Rav Oury Cherki

Vaye'hi - Passage des générations

Une lettre aux Noahides

Publié sur le site du Centre Noachide Mondial.



"Il appela, son fils Joseph". Rachi commente qu'il appela celui qui a le pouvoir d'agir. Pourquoi Rachi ressent-il le besoin de nous dire cela, ne le savons-nous pas déjà? N'est-ce pas évident que si Jacob choisit de s'adresser à Joseph, et non à ses frères, c'est qu'il le savait capable de remplir sa demande en tant que gouverneur d'Egypte?

Une seconde lecture du verset permet de s'apercevoir que la ponctuation marque un temps d'arrêt après le mot " appela". Car c'est à Dieu que Jacob s'adressa, "Celui qui a le pouvoir d'agir" comme l'indique Rachi, et c'est suite à cela qu'il appela Joseph pour réaliser la volonté de Dieu. Cette scène sous-entend le passage de témoin de Jacob à Joseph en tant que porteur de la présence divine.

Cette explication permet de mieux saisir la contradiction dans les propos suivants de Rachi: "Israël se prosterna - lorsque arriva l'heure du règne du renard, il se prosterna", d'où il apparaît que Jacob-Israël se prosterna, justement, face à Joseph, alors que par la suite il commente: "au pied du lit - il se tourna face à la présence divine", d'où il semble que la raison est qu'il n'est pas opportun de se prosterner face à Joseph. Or, selon notre explication, l'on comprend que lorsqu'il se tourna face à la présence divine, il fit face à Joseph, sur qui réside la présence divine à l'ère de l'exil d'Egypte.

Il est vrai que Joseph n'a pas eu le mérite d'être le quatrième patriarche d'Israël, car à partir de Jacob la sainteté apparaît dans le collectif, englobant tous les enfants de Jacob dont la "couche est entière", mais il possède néanmoins une facette de patriarche, s'exprimant par le fait que ses deux enfants, Manassé et Ephraïm, sont également considérés comme tribus. Il réalise ainsi sont statut d'aîné recevant deux parts de l'héritage de son père.
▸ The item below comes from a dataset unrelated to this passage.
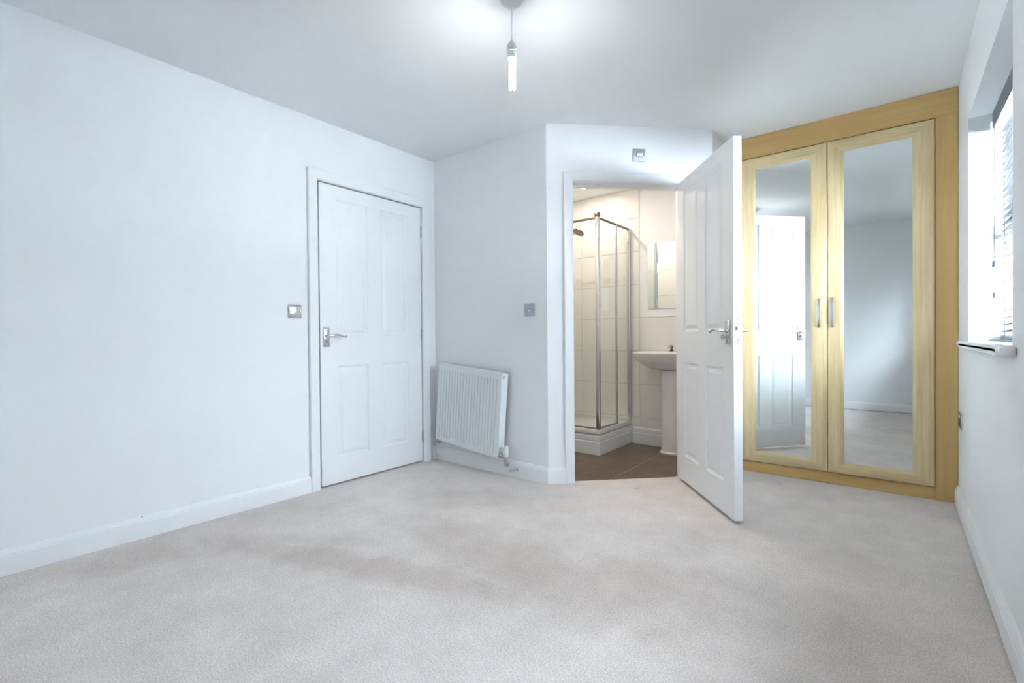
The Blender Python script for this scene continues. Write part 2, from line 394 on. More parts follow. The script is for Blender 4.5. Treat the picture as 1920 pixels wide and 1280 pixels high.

Comment comprendre le débat entre Joseph et Jacob sur l'ordre de précédence d'Ephraïm ou de Manassé (Gen. 48,17 et ss.)? Il semble que Jacob cherche à réparer la voie de Joseph. Car le nom Manassé marque le détachement de Joseph de la maison de son père, comme le dit le verset: "Dieu m'a fait oublier... toute la maison de mon père" (Id. 41, 51). C'est sur l'arrière plan de ce détachement qu'apparaît Ephraïm, qui exprime la réussite consécutive à ce détachement: "Dieu m'a fait fructifier dans le pays de ma misère" (Ibid. 52). Mais à l'heure où la maison de Jacob se reconstruit, et que toutes les tribus y sont intégrées, soudées par l'amour et la réconciliation, il est nécessaire que l'ordre soit modifié, qu'Ephraïm vienne avant Manassé, c'est-à-dire que la réussite vienne précisément par le rattachement à Jacob et non son détachement.

Ainsi, Manassé devient celui qui est chargé de la mémoire et non de l'oubli, comme cela apparaîtra à l'heure où les tribus de Ruben et Gad demanderont à s'asseoir à l'est du Jourdain. Alors sera envoyée la demi-tribu de Manassé sur cette rive du Jourdain pour permettre de préserver la cohésion et la mémoire collective commune des tribus d'Israël dans leur intégralité.